• Instruction:
Read the listing below and copy out every line that holds "Blender".

[start]

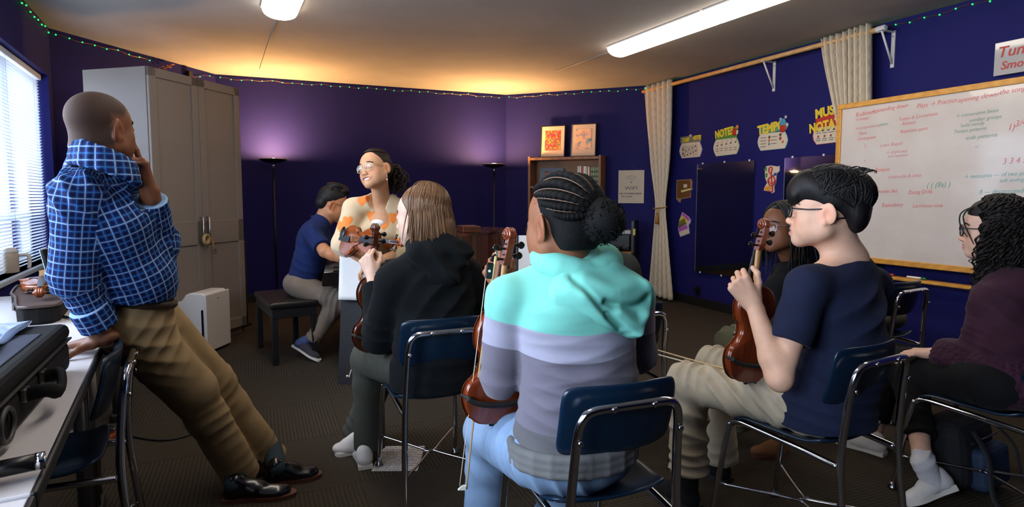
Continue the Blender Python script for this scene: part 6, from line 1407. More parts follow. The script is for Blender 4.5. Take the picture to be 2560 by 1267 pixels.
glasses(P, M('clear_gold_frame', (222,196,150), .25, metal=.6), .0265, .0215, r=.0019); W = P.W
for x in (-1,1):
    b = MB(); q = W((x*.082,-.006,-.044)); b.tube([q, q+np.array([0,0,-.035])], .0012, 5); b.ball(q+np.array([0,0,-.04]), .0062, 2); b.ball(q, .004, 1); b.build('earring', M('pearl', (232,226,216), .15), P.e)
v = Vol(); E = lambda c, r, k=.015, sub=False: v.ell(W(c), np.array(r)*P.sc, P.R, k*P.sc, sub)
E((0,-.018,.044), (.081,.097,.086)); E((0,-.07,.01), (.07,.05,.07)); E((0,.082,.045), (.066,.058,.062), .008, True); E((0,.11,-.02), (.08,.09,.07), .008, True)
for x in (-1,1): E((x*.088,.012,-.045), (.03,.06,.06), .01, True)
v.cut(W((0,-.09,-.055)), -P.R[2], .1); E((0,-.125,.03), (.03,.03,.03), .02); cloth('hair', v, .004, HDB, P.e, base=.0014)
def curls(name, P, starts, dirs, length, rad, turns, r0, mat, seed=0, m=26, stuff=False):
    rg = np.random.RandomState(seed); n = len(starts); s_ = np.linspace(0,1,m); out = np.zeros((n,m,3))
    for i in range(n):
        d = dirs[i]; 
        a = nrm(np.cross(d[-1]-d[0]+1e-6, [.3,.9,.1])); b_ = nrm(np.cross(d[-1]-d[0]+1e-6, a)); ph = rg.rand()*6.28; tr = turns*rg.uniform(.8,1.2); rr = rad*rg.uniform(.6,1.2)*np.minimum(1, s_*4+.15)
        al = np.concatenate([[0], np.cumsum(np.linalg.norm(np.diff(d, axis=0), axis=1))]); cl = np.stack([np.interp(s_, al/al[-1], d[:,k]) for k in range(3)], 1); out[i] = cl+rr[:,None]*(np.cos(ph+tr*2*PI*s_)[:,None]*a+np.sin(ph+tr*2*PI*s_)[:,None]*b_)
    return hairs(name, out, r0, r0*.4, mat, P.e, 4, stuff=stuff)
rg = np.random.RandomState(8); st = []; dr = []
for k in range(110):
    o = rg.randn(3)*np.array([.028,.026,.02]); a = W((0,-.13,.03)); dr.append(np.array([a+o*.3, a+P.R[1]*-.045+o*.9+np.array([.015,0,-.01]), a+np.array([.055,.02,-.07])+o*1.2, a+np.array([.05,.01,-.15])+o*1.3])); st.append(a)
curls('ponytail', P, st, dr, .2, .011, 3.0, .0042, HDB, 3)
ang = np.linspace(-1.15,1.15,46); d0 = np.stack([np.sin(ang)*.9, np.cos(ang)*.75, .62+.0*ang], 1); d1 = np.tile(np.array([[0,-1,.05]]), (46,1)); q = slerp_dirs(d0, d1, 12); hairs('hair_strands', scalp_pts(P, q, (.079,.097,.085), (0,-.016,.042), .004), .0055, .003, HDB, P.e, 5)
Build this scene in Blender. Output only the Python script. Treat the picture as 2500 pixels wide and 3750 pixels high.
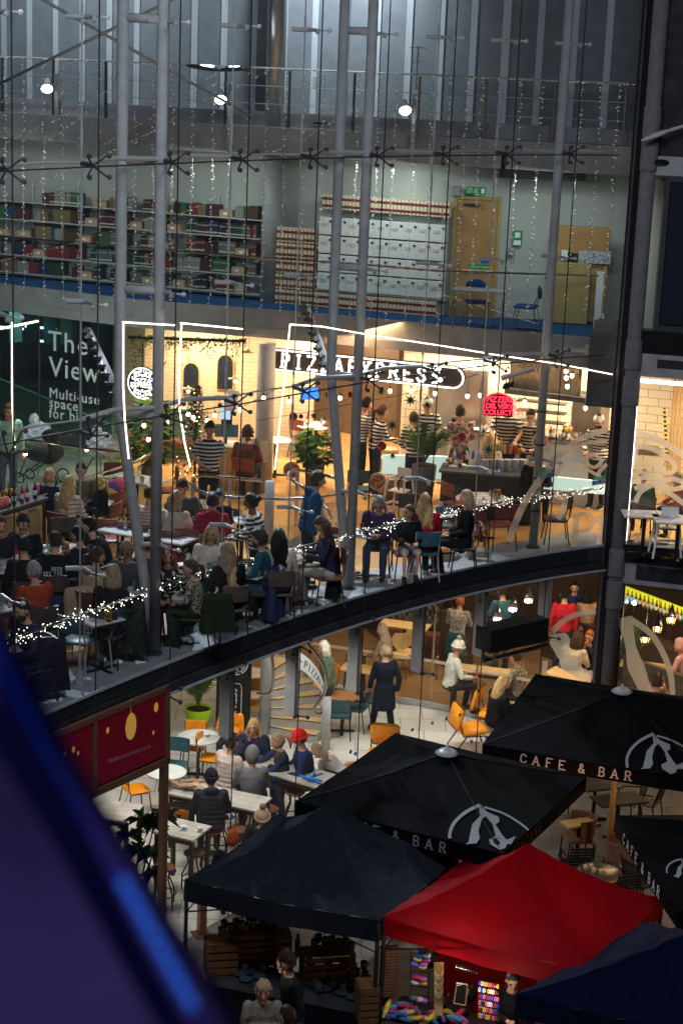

[end]

• Reply to the exercise:
Continue the Blender Python script for this scene: part 6, from line 1407. More parts follow. The script is for Blender 4.5. Take the picture to be 2560 by 1267 pixels.
Build this scene in Blender. Output only the Python script. Treat the picture as 2500 pixels wide and 3750 pixels high.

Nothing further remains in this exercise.